As he heads toward the hors d'oeuvres table, "he becomes very massive" as people migrate to him for a chat, says Dr. Gordon, more so than they would a garage-band guitarist.

Similarly, different particles couple to the Higgs field with different intensities. The stronger the coupling, the more mass the Higgs field imparts to the particles, Gordon says.

"The theory of this Higgs mechanism implies that there must be a particle associated with it" – the Higgs boson, specifically – says Gordon, deputy program manager for the US collaboration on ATLAS, one of two general-purpose, underground detectors at the Large Hadron Collider (LHC) at CERN. These detectors measure the collision debris generated by the collider, a circular particle race track 17 miles in circumference that straddles the French-Swiss border.

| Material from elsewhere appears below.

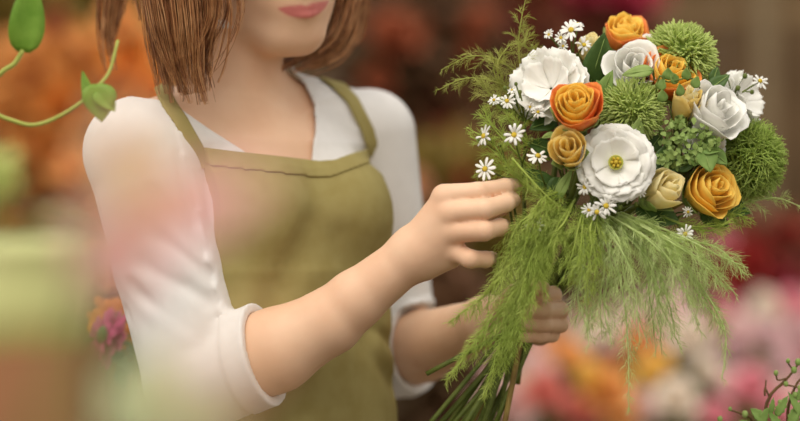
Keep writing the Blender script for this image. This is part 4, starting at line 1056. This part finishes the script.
# ------------------------------------------------------------------ in front of the woman: worktable, pot and crate, vines and flowers close to the lens
DF = lambda m: (m - EYE) / S        # depth of something m metres from the camera
TZ = mu(0.86) + FLOOR
tb = thing('work_table', 'timber worktable in front of the woman, carrying crate, pot and flower jars', 'table', (mu(-0.35), mu(-1.1), FLOOR))
part('top', box((mu(-0.45), mu(-1.1), TZ - 22), (mu(0.9), mu(1.3), 44)), M_BENCH, tb, smooth=False)
for sx in (-1, 1):
    for sy in (-1, 1): part('leg', box((mu(-0.45 + sx * 0.4), mu(-1.1 + sy * 0.58), (FLOOR + TZ - 44) / 2), (56, 56, TZ - 44 - FLOOR)), M_BENCH, tb, smooth=False)
M_CRATE = mat('crate_timber', (158, 112, 78), (142, 98, 66), rough=0.85, scale=9)
M_PALE = mat('pale_green_glaze', (226, 228, 168), (214, 218, 150), rough=0.5, scale=12)
d = DF(1.2); p = W(-10, 352, d); k = K(d)
cw = 172 * k
cr = thing('wooden_crate', 'blurred brown wooden crate at the lower left, under the pale green pot', 'crate', (p[0], p[1] + 60, TZ))
hz = p[2] - TZ
for nm, c, s_ in (('front_board', (p[0], p[1] + 10, TZ + hz / 2), (cw, 14, hz)), ('back_board', (p[0], p[1] + 130, TZ + hz / 2), (cw, 14, hz)), ('side_board', (p[0] - cw / 2 + 7, p[1] + 70, TZ + hz / 2), (14, 106, hz)),
                  ('side_board', (p[0] + cw / 2 - 7, p[1] + 70, TZ + hz / 2), (14, 106, hz)), ('lid', (p[0], p[1] + 70, TZ + hz - 7), (cw - 28, 106, 14))):
    part(nm, box(c, s_), M_CRATE, cr, smooth=False)
ph = 112 * k; pr = 94 * k
pb = np.array([p[0], p[1] + 62, p[2]])
pot = thing('flower_pot', 'blurred pale green pot at the left edge, standing on the brown crate', 'pot', pb)
part('body', lathe([(pr * 0.90, 0), (pr * 0.97, ph * 0.5), (pr, ph * 0.86), (pr * 1.02, ph * 0.88), (pr * 1.02, ph), (pr * 0.92, ph), (pr * 0.9, ph * 0.85)], 40, pb), M_PALE, pot)
part('soil', lathe([(pr * 0.9, ph * 0.84), (pr * 0.5, ph * 0.9), (4, ph * 0.9)], 30, pb), M_GROUND, pot)
bush = thing('pot_plant', 'light green bushy plant growing in the pale green pot, out of focus', 'plant', pb + [0, 0, ph * 0.88])
M_LIME = mat('lime_leaf', (208, 214, 136), (190, 200, 112), rough=0.5, trans=0.3, scale=12)
c = W(-6, 178, d + 60)
part('foliage', leaf_cloud(c, (14, 14, 20), 90, 13, 77, 0.1), M_LIME, bush)
part('stem', tube(crv([pb + [0, 0, ph * 0.85], c + np.array([2, 0, -40]), c], 8), 3, 6), M_STEM, bush)

M_FPINK = mat('near_pink_petal', (240, 196, 190), (234, 180, 178), rough=0.6, trans=0.4); M_FPEACH = mat('near_peach_petal', (248, 214, 176), (244, 204, 160), rough=0.6, trans=0.4)
M_FYEL = mat('near_yellow_petal', (246, 222, 150), (240, 212, 130), rough=0.6, trans=0.4); M_FGRN = mat('near_green_white', (226, 230, 196), (214, 222, 178), rough=0.6, trans=0.4)
JARS = {}
def jar(x, y, label):
    b = np.array([x, y, TZ]); t = thing('glazed_jar', label, 'jar', b)
    part('body', lathe([(44, 0), (50, 14), (50, 150), (44, 165), (44, 176), (40, 176), (40, 164), (46, 148), (46, 16), (40, 6)], 24, b), M_PALE, t)
    return b + [0, 0, 12]
def near_flower(label, petals, m_, foot, name='near_flower', group=None):
    """petals: (px, py) start, (px, py) end, half width in px, distance from the camera in metres"""
    a0, b0, w0, m0 = petals[0]
    A0 = W(*a0, DF(m0)); t = thing(name, label, 'flower', A0, group)
    for a, b, w, m in petals:
        kk = K(DF(m))
        part('petal', leaf_pts(W(*a, DF(m)), W(*b, DF(m) - 8), w * kk, (0.1, -0.9, 0.4), fold=0.35, curl=0.2, base=0.4), m_, t, thick=0.4)
    part('stem', tube(crv([A0, A0 * 0.6 + foot * 0.4 + np.array([-6, 10, 20]), foot], 12), 1.1, 6), M_STEM, t)
j1 = jar(mu(-0.16), mu(-1.42), 'glazed jar on the worktable holding the blurred flowers nearest the lens')
near_flower('soft pink petals blurred close to the lens, across sleeve and bib corner', [((86, 290), (176, 216), 34, 0.8), ((158, 232), (268, 166), 30, 0.78), ((124, 262), (74, 214), 26, 0.8)], M_FPINK, j1)
near_flower('peach petal close to the lens, blurred over the shoulder of the white sleeve', [((126, 210), (120, 100), 26, 0.72)], M_FPEACH, j1)
near_flower('pale yellow petal close to the lens, blurred in the middle of the white sleeve', [((120, 208), (172, 160), 26, 0.74)], M_FYEL, j1)
near_flower('peach petal close to the lens, blurred over the elbow and turned up cuff', [((200, 425), (216, 345), 18, 0.62), ((228, 378), (264, 326), 13, 0.62)], M_FPEACH, j1)
j2 = jar(mu(-0.16), mu(-1.12), 'glazed jar on the worktable holding the blurred whitish green flowers')
for i, (px, py, r, m) in enumerate([(124, 395, 28, 0.92), (152, 372, 26, 0.9), (168, 410, 30, 0.88), (205, 408, 22, 0.9), (128, 425, 30, 0.85), (140, 398, 30, 0.8), (185, 425, 28, 0.82), (150, 430, 30, 0.9), (214, 430, 24, 0.88)]):
    dd = DF(m); pc = W(px, py, dd); kk = K(dd)
    t = thing('hydrangea_floret', 'blurred whitish green flower head at the bottom left, before the elbow', 'flower', pc, 'whitish green flower heads')
    mb = MB()
    for q in range(16):
        a = q * 2.4; rr = math.sqrt((q + 0.5) / 16) * r * 0.72 * kk
        cc = pc + np.array([rr * math.cos(a), -r * kk * 0.3 * (1 - (q / 16)), rr * math.sin(a)])
        for z in range(4):
            b_ = z * 1.571 + q
            mb.add(*leaf_pts(cc, cc + np.array([math.cos(b_), -0.2, math.sin(b_)]) * r * kk * 0.3, r * kk * 0.15, (0.1, -1, 0.2), n=5))
    part('florets', mb.vf, M_FGRN, t)
    part('stem', tube(crv([pc, pc * 0.5 + j2 * 0.5 + np.array([0, 6, 10]), j2], 8), 1.6, 6), M_STEM, t)
dd = DF(1.1)
sp_ = thing('leafy_twig', 'small pale green leaves out of focus above the pale green pot', 'leaf', W(70, 236, dd))
for a, b, w in (((32, 214), (50, 222), 5), ((48, 218), (66, 216), 6), ((62, 220), (80, 230), 6), ((70, 226), (60, 236), 5)):
    part('leaf', leaf_pts(W(*a, dd), W(*b, dd), w * K(dd), (0, -.9, .4)), M_FGRN, sp_, thick=0.4)
part('stem', tube(crv([W(30, 212, dd), W(55, 220, dd), W(78, 232, dd), W(84, 300, dd), W(70, 420, dd), np.array([W(60, 420, dd)[0], W(60, 420, dd)[1], TZ])], 20), 1.0, 6), M_STEM, sp_)

# climbing vines at the left, almost in focus
M_VINE = mat('vine_leaf', (142, 182, 72), (116, 160, 52), rough=0.4, trans=0.3, scale=50)
M_VSTEM = mat('vine_stem', (176, 182, 92), (156, 164, 74), rough=0.5)
v1 = thing('climbing_vine', 'vine leaf on a curved stalk in the top left corner', 'vine', W(0, 75, -190))
part('stem', tube(crv(PT([(-60, 150, -190), (-20, 96, -190), (2, 72, -190), (14, 64, -190), (23, 50, -190)]), 16), 2.4, 7), M_VSTEM, v1)
part('leaf', leaf_pts(W(23, 52, -190), W(32, -26, -200), 14.5, (0.35, -0.9, 0.1), fold=0.3, curl=0.1, n=14, base=0.4), M_VINE, v1, thick=0.5)
v2 = thing('climbing_vine', 'vine with a long sagging stalk and a leaf just left of the shoulder', 'vine', W(0, 115, -200))
part('stem', tube(crv(PT([(-60, 70, -200), (-10, 110, -200), (14, 121, -200), (34, 125, -200), (58, 117, -200), (84, 100, -200), (100, 84, -200), (110, 70, -196), (118, 40, -190)]), 30), np.linspace(2.2, 1.5, 30), 7), M_VSTEM, v2)
for a, b, w in (((97, 84), (102, 121), 14), ((91, 108), (83, 70), 5), ((98, 90), (115, 110), 9)):
    part('leaf', leaf_pts(W(*a, -202), W(*b, -206), w, (0.2, -0.9, 0.2), fold=0.3, n=12, base=0.35), M_VINE, v2, thick=0.5)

From the debris, physicists can identify the more-massive particles the collisions fleetingly create.

Successive experiments at particle accelerators less powerful than the LHC have suggested a range of masses within which the Higgs boson should be found.

Detectors at the LHC have been designed to probe that range.

The effort often has been likened to looking for a needle in a haystack. The analysis emerging tomorrow is said to come from more than 380 trillion collisions between protons. From those collisions come perhaps 100,000 Higgs bosons.

Or something that looks like them but are not.

If one of the two large detectors spots something vaguely resembling a Higgs signature, "it's encouraging," writes Pauline Gagnon, a physicists and senior research scientist at the University of Indiana in Bloomington, in her blog on the website Quantum Diaries.

But if both detectors see similar signatures and they yield the same mass estimates for the Higgs boson, it won't be enough to claim discovery, but it will be "time to call your mother," Ms. Gagnon adds.